● **INSTRUCTIONS FOR THE TASK**
Take the records below and print them verbatim up to and including the line that carries "R = math.radians".
****
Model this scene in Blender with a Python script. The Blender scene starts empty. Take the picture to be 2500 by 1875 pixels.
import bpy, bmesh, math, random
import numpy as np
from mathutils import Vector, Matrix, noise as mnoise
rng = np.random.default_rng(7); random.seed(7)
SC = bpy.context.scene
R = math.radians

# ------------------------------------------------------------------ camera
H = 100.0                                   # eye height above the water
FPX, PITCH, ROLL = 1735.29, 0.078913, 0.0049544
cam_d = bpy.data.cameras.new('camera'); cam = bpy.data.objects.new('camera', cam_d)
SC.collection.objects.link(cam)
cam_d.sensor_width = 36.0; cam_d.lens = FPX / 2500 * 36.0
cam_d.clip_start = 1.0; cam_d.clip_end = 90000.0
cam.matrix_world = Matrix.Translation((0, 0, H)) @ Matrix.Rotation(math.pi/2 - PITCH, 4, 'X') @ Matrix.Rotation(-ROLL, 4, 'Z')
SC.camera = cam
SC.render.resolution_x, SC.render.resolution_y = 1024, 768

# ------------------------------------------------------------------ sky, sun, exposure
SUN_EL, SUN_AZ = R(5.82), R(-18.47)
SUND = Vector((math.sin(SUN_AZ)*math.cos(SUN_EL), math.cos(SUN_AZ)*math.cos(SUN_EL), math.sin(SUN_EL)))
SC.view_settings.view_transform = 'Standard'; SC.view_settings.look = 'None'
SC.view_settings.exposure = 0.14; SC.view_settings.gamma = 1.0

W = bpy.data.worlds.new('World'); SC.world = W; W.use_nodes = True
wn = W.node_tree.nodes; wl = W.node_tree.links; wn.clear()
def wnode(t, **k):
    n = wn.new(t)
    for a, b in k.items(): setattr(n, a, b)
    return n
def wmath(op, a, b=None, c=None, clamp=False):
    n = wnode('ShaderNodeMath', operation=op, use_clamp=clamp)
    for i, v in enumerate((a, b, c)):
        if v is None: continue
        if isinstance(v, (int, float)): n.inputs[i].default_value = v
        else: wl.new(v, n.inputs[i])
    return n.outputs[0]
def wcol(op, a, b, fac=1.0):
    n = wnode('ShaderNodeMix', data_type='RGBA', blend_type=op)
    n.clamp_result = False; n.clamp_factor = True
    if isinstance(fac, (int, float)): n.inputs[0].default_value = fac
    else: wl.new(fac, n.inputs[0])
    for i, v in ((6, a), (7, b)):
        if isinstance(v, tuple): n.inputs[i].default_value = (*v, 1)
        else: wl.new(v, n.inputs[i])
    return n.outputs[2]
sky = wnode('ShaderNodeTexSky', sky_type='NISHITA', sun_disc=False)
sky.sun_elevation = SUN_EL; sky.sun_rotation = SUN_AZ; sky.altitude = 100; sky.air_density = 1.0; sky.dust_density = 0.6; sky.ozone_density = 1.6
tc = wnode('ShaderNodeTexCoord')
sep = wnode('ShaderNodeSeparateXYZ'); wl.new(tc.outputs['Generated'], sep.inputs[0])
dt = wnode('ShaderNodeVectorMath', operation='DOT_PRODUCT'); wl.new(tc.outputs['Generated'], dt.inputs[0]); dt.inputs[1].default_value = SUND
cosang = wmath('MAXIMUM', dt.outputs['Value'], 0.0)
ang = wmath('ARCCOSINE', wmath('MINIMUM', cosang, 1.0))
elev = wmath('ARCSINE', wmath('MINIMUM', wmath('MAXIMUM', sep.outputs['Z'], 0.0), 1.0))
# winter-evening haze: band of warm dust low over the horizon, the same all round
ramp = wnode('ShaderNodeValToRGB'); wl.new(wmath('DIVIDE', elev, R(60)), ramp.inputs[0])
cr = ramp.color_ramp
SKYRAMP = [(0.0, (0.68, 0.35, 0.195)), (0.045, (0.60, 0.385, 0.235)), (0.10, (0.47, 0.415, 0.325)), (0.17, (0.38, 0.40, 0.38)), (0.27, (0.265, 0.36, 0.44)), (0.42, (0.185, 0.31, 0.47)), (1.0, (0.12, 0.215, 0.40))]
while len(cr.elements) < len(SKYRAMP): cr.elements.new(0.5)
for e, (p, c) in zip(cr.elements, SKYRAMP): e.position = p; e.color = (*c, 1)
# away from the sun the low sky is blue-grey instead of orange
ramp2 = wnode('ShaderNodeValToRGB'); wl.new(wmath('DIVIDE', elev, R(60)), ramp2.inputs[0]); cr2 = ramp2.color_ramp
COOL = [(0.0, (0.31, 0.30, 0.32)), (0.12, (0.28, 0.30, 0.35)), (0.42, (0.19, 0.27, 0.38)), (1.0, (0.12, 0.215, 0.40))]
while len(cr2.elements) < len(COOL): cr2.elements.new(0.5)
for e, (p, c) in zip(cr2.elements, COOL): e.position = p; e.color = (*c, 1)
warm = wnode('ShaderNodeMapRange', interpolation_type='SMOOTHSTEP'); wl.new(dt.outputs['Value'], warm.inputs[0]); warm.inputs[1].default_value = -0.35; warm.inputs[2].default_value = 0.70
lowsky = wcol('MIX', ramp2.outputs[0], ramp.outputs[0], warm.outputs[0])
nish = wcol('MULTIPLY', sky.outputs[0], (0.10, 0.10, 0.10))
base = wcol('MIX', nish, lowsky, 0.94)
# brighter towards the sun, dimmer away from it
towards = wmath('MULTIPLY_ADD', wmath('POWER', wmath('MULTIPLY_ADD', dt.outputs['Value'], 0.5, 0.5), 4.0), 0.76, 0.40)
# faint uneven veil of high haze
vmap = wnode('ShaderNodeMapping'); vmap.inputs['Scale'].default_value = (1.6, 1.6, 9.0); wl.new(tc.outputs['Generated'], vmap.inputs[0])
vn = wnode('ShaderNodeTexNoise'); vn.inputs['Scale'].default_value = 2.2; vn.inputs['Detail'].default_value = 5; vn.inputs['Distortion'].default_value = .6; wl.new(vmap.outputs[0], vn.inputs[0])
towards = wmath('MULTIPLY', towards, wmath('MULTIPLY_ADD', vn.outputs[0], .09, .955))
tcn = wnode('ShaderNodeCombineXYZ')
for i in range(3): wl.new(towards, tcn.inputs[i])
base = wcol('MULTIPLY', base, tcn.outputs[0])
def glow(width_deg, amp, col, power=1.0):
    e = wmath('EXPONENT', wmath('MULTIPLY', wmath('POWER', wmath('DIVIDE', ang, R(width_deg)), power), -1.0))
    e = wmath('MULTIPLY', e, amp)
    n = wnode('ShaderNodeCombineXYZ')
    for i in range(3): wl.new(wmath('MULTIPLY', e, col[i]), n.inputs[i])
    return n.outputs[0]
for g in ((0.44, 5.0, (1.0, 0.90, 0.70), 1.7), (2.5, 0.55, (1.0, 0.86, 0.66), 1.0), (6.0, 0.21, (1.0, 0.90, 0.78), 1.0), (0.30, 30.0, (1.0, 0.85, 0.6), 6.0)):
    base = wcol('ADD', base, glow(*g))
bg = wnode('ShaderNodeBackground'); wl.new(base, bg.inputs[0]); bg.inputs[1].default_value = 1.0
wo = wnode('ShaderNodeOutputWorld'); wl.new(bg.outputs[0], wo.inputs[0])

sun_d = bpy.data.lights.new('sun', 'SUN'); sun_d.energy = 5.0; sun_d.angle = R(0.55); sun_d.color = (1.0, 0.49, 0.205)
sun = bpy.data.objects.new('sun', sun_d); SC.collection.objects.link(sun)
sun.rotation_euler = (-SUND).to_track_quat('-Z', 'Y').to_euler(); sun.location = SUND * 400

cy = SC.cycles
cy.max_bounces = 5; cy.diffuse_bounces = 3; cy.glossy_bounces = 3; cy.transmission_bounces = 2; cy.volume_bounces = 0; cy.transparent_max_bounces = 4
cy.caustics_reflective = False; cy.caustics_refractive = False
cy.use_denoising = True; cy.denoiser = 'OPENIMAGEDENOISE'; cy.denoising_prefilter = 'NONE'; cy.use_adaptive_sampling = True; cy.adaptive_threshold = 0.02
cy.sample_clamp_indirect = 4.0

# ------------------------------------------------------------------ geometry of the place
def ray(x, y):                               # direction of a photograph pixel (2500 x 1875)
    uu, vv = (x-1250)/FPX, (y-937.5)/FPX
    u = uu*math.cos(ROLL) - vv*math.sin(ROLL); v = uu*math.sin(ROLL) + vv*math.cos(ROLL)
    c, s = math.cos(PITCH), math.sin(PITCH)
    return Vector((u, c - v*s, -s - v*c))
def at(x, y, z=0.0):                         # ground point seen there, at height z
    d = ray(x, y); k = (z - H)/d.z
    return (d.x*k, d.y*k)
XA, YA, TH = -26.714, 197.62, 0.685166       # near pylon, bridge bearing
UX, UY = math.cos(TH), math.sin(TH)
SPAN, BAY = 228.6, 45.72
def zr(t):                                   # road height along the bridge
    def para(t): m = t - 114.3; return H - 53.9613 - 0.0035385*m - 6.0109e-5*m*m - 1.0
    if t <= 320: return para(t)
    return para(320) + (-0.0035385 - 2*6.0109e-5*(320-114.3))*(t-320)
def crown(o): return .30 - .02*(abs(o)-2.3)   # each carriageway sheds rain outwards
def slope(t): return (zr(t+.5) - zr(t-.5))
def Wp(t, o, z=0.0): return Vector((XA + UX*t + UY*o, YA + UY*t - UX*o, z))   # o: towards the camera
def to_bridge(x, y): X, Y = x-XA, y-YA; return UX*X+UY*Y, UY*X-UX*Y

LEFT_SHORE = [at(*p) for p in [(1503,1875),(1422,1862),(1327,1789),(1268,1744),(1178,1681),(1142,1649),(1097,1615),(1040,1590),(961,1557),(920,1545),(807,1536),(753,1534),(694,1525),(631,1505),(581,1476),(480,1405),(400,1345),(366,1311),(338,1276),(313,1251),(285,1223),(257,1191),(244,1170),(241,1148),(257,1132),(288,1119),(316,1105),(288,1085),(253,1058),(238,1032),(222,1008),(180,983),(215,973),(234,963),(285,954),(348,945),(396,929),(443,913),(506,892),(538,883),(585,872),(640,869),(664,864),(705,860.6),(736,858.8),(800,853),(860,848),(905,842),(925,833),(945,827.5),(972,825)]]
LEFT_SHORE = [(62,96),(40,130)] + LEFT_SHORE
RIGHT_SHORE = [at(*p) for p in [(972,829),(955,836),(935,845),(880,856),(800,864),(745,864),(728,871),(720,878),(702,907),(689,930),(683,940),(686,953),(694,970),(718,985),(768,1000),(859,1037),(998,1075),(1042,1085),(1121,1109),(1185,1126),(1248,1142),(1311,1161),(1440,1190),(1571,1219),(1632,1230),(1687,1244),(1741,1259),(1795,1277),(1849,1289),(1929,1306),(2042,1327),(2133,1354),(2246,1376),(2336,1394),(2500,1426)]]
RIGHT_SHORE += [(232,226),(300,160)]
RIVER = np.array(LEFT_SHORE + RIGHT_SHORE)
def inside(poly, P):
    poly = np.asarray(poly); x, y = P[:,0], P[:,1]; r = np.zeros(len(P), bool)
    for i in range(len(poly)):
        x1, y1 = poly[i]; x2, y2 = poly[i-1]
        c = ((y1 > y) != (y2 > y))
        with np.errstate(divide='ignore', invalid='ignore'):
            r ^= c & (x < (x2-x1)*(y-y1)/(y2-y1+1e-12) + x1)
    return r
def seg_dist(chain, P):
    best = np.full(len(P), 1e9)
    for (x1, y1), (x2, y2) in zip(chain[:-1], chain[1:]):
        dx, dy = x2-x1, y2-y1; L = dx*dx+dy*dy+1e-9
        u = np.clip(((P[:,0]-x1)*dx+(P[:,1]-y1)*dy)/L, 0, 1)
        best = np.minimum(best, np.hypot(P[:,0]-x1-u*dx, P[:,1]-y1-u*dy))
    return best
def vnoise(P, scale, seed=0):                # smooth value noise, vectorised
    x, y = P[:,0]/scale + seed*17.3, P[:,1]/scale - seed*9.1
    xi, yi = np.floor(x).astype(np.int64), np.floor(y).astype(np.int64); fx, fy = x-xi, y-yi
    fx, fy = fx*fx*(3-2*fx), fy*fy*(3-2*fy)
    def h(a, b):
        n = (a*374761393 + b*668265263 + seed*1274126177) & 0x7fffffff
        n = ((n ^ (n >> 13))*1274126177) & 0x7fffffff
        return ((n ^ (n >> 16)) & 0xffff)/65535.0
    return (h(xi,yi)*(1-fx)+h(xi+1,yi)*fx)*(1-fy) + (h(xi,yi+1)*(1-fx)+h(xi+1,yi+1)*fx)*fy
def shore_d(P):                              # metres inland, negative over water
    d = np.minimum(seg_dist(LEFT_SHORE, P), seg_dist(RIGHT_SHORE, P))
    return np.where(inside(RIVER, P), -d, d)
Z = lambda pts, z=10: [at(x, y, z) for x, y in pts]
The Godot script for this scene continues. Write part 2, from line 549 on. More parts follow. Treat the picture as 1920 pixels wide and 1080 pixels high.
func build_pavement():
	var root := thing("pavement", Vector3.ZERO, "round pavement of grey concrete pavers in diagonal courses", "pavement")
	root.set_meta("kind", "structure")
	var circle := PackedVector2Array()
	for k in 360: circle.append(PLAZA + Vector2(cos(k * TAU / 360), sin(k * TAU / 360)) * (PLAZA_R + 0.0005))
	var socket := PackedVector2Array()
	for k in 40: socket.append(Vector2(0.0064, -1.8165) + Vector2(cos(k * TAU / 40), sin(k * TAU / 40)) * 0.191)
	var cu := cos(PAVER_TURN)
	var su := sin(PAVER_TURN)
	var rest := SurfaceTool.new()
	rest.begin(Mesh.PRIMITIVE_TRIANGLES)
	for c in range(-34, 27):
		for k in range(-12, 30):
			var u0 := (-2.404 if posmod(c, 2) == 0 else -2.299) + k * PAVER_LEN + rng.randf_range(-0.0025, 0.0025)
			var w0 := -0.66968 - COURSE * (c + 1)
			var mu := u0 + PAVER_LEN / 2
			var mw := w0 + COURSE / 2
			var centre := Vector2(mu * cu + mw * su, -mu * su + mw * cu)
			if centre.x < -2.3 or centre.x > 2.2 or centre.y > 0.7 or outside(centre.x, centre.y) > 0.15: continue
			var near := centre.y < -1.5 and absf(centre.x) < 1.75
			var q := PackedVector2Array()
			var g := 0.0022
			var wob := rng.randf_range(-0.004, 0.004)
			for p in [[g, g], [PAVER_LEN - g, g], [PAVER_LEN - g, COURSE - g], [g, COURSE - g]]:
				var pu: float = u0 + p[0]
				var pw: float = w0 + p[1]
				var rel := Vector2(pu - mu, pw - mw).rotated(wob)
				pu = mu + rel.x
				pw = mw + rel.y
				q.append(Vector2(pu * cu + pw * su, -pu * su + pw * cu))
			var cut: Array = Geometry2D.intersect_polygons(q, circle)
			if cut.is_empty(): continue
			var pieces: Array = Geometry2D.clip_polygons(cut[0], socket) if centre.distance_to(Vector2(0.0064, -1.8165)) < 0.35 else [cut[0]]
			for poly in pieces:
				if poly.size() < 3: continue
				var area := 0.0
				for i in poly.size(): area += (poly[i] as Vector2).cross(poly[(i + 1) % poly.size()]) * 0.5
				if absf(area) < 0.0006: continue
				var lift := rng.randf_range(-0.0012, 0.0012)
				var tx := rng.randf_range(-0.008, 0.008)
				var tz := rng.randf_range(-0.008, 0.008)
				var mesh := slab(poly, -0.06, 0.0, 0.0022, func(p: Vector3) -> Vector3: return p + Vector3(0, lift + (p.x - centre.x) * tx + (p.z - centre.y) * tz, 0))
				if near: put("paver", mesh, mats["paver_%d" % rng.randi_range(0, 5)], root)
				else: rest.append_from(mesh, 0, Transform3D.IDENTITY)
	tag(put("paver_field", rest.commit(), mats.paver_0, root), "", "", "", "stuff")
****
● **WRITTEN SOLUTION**
Model this scene in Blender with a Python script. The Blender scene starts empty. Take the picture to be 2500 by 1875 pixels.
import bpy, bmesh, math, random
import numpy as np
from mathutils import Vector, Matrix, noise as mnoise
rng = np.random.default_rng(7); random.seed(7)
SC = bpy.context.scene
R = math.radians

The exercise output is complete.